Este 8 de fevereiro de 2019 não pode ser só o dia mais triste da história de um clube centenário, o mais popular do país. Precisa ser a data da última tragédia do futebol brasileiro.
Nenhuma nação chega perto do Brasil quando se trata de negociações internacionais de jogadores de futebol. A fonte é inesgotável. A fábrica de talentos é imparável, apesar da precariedade em que opera. Quase 500 atletas nascidos no Brasil que já atuavam no exterior trocaram de país no ano passado — e R$ 3,2 bilhões foram movimentados. Pelas regras das transferências internacionais, R$ 160 milhões (5% do total) voltaram para os clubes onde esses jogadores foram formados. Deveria ser dinheiro suficiente para garantir que ninguém morresse queimado num alojamento.

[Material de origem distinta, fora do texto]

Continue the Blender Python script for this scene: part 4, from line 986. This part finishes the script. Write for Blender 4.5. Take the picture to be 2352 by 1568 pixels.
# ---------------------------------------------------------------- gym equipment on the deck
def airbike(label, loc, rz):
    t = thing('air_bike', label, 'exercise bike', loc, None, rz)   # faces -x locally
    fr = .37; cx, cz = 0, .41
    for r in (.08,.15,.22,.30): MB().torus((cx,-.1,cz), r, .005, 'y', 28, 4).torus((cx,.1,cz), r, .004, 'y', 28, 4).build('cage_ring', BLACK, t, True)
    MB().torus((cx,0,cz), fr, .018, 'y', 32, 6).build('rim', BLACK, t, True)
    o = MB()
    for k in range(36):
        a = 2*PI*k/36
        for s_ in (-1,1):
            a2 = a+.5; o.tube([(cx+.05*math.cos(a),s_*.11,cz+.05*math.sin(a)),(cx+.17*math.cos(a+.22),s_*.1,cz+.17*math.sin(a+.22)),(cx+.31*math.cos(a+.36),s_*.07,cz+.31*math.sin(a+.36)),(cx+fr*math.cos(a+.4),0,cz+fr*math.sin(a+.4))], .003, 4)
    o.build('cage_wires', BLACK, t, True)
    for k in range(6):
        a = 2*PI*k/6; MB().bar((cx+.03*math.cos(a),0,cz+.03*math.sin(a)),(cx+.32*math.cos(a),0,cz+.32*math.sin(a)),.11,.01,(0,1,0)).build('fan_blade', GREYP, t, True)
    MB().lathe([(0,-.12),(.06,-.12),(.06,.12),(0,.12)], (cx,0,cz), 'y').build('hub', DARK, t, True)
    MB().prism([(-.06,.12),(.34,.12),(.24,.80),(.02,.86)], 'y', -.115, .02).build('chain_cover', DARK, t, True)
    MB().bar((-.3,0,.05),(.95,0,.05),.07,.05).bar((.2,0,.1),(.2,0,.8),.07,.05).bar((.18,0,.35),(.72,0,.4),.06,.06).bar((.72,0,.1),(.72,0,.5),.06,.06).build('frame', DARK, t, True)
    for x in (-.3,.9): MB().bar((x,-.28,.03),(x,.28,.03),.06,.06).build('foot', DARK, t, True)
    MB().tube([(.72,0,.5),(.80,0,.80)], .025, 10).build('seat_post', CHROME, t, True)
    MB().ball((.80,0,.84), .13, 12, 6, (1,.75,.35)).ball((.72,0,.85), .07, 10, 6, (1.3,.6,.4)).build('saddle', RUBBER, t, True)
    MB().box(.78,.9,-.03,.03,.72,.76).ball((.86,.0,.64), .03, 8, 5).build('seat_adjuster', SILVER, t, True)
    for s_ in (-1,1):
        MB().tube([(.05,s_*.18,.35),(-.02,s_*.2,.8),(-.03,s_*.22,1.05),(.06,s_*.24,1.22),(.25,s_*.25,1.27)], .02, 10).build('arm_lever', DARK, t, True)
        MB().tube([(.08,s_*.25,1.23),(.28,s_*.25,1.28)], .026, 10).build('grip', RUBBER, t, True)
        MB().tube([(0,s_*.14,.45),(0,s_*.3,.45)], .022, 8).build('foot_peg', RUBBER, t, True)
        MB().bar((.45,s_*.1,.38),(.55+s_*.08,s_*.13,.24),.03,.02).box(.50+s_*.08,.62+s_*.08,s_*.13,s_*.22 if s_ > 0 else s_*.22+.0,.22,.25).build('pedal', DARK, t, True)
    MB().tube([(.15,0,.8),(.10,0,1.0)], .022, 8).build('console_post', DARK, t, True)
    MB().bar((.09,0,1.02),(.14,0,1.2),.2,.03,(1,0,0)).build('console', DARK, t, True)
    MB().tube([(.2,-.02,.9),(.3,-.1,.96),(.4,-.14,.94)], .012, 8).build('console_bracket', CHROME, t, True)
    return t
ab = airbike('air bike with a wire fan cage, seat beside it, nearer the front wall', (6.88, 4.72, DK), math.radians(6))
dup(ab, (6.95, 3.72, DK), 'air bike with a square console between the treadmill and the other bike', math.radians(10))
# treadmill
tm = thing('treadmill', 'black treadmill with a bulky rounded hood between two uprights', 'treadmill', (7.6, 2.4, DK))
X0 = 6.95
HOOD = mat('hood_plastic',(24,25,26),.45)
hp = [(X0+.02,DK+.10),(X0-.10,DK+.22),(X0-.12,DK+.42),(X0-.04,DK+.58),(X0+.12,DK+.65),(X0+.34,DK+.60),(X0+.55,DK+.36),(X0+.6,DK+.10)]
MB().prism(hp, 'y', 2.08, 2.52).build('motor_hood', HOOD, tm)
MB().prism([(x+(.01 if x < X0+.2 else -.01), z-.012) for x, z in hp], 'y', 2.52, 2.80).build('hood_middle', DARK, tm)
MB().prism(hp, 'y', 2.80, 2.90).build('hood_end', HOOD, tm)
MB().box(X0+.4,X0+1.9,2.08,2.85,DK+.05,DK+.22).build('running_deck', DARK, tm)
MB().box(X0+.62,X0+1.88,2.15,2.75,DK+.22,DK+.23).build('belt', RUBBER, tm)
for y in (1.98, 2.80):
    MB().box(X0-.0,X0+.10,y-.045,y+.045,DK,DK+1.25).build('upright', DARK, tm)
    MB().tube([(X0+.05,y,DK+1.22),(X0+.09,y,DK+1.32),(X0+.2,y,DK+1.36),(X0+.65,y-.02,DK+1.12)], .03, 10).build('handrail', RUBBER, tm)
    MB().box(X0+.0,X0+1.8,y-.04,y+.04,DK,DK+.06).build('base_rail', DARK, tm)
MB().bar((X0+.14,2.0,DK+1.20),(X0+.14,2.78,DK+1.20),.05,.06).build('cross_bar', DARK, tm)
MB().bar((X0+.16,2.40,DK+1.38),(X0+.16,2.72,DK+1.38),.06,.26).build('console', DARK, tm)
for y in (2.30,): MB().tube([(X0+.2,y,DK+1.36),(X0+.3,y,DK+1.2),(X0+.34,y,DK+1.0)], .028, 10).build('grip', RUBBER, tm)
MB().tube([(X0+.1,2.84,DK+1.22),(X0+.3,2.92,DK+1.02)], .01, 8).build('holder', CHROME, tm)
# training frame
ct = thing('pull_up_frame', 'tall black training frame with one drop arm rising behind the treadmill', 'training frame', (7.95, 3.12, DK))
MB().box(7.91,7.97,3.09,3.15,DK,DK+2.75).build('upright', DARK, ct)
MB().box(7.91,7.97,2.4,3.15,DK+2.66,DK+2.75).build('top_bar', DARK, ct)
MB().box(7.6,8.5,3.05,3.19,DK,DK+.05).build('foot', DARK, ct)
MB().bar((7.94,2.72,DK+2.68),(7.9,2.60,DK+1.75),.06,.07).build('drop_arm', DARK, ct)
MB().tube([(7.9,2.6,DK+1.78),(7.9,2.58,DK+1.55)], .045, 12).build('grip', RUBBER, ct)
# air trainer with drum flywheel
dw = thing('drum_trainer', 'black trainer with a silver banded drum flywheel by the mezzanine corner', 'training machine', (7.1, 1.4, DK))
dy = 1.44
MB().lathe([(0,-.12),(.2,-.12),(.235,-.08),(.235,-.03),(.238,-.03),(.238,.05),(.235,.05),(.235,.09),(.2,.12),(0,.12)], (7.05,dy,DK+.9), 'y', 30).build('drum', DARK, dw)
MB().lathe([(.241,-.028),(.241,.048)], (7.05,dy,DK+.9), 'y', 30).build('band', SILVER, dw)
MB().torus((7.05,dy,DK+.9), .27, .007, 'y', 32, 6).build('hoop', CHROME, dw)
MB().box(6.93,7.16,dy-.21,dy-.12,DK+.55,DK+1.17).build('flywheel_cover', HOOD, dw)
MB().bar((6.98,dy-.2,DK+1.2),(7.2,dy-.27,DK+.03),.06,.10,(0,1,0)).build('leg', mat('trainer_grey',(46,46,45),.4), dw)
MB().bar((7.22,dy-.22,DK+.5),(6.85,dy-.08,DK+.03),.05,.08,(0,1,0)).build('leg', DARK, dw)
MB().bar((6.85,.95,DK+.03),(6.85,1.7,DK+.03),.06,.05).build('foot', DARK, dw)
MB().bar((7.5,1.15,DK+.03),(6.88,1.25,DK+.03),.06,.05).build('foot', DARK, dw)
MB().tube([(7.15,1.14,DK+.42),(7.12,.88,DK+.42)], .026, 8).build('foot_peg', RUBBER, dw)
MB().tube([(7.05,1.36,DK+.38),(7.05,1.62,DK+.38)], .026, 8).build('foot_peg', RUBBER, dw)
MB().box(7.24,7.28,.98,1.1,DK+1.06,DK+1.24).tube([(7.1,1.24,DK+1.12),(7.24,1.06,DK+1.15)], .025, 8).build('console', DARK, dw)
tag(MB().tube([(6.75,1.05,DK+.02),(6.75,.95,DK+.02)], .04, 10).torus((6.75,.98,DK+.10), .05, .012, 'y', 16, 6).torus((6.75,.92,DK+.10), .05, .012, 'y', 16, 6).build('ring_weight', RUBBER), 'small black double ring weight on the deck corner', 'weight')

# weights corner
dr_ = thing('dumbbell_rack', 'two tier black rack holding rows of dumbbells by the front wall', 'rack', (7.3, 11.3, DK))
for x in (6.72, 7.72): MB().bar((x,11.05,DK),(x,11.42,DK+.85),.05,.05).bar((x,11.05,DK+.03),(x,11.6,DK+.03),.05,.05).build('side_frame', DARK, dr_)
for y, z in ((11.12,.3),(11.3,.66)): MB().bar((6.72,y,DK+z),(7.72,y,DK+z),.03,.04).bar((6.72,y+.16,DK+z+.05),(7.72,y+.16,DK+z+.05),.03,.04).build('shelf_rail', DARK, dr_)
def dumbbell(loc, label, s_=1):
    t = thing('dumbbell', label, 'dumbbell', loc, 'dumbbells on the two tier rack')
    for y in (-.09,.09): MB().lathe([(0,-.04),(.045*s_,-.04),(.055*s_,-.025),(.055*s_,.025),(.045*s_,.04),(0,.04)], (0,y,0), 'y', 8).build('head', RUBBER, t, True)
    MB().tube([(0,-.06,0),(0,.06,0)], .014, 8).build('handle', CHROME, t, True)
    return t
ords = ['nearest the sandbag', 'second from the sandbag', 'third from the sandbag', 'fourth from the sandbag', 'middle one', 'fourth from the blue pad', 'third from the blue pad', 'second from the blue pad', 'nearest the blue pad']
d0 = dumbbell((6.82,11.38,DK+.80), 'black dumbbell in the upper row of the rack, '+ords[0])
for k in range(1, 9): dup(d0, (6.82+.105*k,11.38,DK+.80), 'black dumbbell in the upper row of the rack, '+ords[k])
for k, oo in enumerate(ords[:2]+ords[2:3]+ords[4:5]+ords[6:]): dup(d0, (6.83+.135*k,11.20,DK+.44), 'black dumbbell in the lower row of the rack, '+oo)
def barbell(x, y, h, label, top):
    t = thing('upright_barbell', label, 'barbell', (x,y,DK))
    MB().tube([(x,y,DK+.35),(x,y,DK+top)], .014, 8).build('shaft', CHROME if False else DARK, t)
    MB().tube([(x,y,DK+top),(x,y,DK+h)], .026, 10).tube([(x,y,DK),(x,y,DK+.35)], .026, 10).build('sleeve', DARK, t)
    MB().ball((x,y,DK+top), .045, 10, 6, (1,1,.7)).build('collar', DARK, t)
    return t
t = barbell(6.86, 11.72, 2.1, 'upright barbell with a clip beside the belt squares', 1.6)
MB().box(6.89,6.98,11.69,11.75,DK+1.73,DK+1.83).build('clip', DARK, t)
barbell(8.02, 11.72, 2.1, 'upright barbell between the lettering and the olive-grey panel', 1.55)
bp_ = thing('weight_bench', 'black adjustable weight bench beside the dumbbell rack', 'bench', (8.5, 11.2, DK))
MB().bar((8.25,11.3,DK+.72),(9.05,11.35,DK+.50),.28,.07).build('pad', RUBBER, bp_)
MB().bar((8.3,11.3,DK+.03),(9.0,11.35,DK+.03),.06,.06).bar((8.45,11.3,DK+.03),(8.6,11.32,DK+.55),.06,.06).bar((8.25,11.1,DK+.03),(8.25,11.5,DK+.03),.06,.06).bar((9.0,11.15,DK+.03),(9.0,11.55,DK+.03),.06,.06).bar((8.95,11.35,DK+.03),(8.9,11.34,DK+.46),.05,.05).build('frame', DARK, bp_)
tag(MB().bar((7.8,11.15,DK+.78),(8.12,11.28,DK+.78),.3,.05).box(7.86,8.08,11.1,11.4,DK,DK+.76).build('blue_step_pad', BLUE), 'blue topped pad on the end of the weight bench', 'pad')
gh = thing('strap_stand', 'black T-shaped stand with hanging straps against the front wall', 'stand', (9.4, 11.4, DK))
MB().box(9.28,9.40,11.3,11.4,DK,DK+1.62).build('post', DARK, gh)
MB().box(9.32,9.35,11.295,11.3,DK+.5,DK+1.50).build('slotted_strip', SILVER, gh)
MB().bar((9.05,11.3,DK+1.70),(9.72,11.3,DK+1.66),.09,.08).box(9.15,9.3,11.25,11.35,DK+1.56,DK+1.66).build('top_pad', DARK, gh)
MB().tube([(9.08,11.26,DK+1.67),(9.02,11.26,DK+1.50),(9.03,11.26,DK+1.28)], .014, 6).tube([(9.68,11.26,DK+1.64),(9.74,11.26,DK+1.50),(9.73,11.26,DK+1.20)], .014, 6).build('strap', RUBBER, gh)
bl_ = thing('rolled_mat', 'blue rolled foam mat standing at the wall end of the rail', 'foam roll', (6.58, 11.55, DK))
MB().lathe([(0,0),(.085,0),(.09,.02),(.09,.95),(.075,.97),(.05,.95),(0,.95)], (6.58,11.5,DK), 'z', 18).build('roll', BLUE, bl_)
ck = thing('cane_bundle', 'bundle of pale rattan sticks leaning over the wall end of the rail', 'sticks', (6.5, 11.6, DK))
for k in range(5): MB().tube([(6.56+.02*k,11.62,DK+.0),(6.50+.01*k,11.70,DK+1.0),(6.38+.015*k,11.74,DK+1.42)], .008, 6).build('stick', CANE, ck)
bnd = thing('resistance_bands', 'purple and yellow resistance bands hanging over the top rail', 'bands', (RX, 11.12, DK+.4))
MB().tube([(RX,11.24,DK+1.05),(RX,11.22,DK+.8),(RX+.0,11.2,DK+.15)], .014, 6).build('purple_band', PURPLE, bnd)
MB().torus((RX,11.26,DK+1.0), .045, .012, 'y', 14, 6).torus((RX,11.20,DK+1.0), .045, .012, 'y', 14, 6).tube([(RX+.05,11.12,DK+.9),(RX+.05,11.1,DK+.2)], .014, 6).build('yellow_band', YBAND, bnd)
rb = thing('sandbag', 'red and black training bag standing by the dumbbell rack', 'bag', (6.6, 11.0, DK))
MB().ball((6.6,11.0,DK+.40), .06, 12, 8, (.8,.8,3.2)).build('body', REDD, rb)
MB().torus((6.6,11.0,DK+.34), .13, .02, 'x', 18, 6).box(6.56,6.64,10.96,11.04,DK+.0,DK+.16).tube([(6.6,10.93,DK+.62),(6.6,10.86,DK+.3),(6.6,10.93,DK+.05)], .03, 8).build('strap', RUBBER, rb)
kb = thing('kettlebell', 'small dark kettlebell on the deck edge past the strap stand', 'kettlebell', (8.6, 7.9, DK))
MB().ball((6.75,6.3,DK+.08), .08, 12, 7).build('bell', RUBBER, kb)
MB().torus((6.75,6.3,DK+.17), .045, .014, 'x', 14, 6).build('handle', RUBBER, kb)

É agoniante constatar que nem o clube mais rico do país consegue cuidar de seus garotos; é exasperante pensar no que acontece onde não há o dinheiro, o interesse e a atenção que o Flamengo consegue atrair. A tragédia do Ninho do Urubu serve ainda para lembrar que o futebol, apesar de suas cifras exageradas e seu falso glamour, é uma parte indissociável do Brasil, esse lugar desatinado onde tanta gente morre soterrada por lama, em que os períodos de luto se sobrepõem.
As primeiras manifestações após tragédias dessa magnitude quase sempre tendem a ser sensatas. O passar do tempo é que se encarrega de embrutecer o ambiente, turvar a visão de quem toma decisões e tirar do foco o que é realmente importante. Já faz mais de dois anos que 71 pessoas morreram a bordo de um avião em que nunca deveriam ter entrado e ainda há disputas judiciais em curso entre a Chapecoense e os familiares das vítimas.
Foi um alívio perceber que a Ferj adotou o bom senso que faltou à Federação Mineira após a tragédia de Brumadinho e adiou a rodada do Campeonato Carioca. Foram bonitas as manifestações de solidariedade dos rivais do Flamengo. Agora falta todo o resto.
Movido por contratações milionárias, o Flamengo começou o ano sob uma obrigação autoimposta de reconquistar protagonismo, ganhar títulos, justificar investimentos. A morte de dez adolescentes em seu Centro de Treinamento exige uma revisão rigorosa de prioridades. O clube tem muitas respostas a dar e muitas obrigações a cumprir. Cuida deles, Flamengo.